Does every Jew need to learn Hebrew?
Why do you not mix meat and dairy?
What is Chanukah?
These were some of the questions Muslim and Catholic middle school students at Al-Aqsa Islamic Academy and St. Christopher Catholic School had for middle schoolers at Jack M. Barrack Hebrew Academy.
Meanwhile, Barrack students had questions of their own for these other students, such as: Why is the cross the symbol of your religion? Why do women wear burqas and hijabs? How do Muslims perceive Jews?
In the fall, Writers Matter, a writing program directed by La Salle University Professor Emeritus Robert Vogel expanded to include an interfaith program for middle school students in Philadelphia.
This specific Writers Matter Interfaith pilot program grew out of the original Writers Matter program, based at La Salle. It empowers students from disadvantaged backgrounds by encouraging them to write. After taking the program abroad — first to Israel and Palestinian communities in 2010, and then to India in 2016 and to refugee children in Sweden the same year — Vogel decided he wanted to bring the program to local religious schools.
In this program, students discuss and write about identity, diversity and community while learning about and meeting students from other religions.
“When we started to get the kids together, we realized that they all lived in their own little bubble,” Vogel said. “They really had no idea about each other, not because they didn’t want to, they had just never had the opportunity.”
Originally, the goal of the program was to bring students from different religious schools together to discuss the Israeli-Palestinian conflict.
However, it quickly became apparent that the students’ unfamiliarity with other religions needed to be addressed first.
On Nov. 29, the students from the different schools came together for the first time at Barrack, where they learned about each other, particularly about each other’s religions. The Barrack students explained some of their religious objects, the Al-Aqsa students did a prayer, and students from each school led grace before lunch.

“[The students are] getting so so many things [from the program] — a perspective on people from other religions and their world view, and understanding that the world is not this small, little microcosm but so much bigger than that,” said Diane Peters, English language arts and religion teacher at St. Christopher Catholic School.
Stephanie Raphel, a teacher at Barrack, said that, in addition to learning about other religions while simultaneously being exposed to people from those religions, answering questions from other students about Judaism has prompted Barrack students to explore their own religious identities.
Raphel noted that it wasn’t only religious differences that stood out. Students from the other schools made comments about socioeconomic differences, such as about how nice the Barrack school is.
After lunch, the students had free time, and some of the boys from the three schools went to play basketball.

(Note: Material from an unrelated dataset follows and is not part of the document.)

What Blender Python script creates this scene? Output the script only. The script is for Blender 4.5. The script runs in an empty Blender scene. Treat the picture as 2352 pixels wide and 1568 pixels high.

“You can recognize the fact that there are differences but still build bridges over the differences,” Raphel said. “You’ve got some commonalities, even if it’s just playing basketball together in the gym.”
In addition to the November meeting, the students meet regularly with teachers in their own schools to address the assignments from Writers Matter, such as creating videos about their hobbies or upbringings, or writing “I Am From” poems, as well as discussing topics such as tolerance.
On Feb. 21, the students will come together again, this time at Al-Aqsa.
Raphel said that, now that the students are more familiar and less nervous with each other, she expects more in-depth discussion. The students will have the opportunity to share their writing with each other this time, and she is interested to see how the different location impacts the meeting.
“The main purpose of the program is for students to open up to other groups of students, to diversity, and to realize that the things that unite us, the things that are alike, are greater than the things that divide us,” said Jose Santiago, social studies teacher at Al-Aqsa. “That’s the main purpose of the program, and my students are finding exactly that.”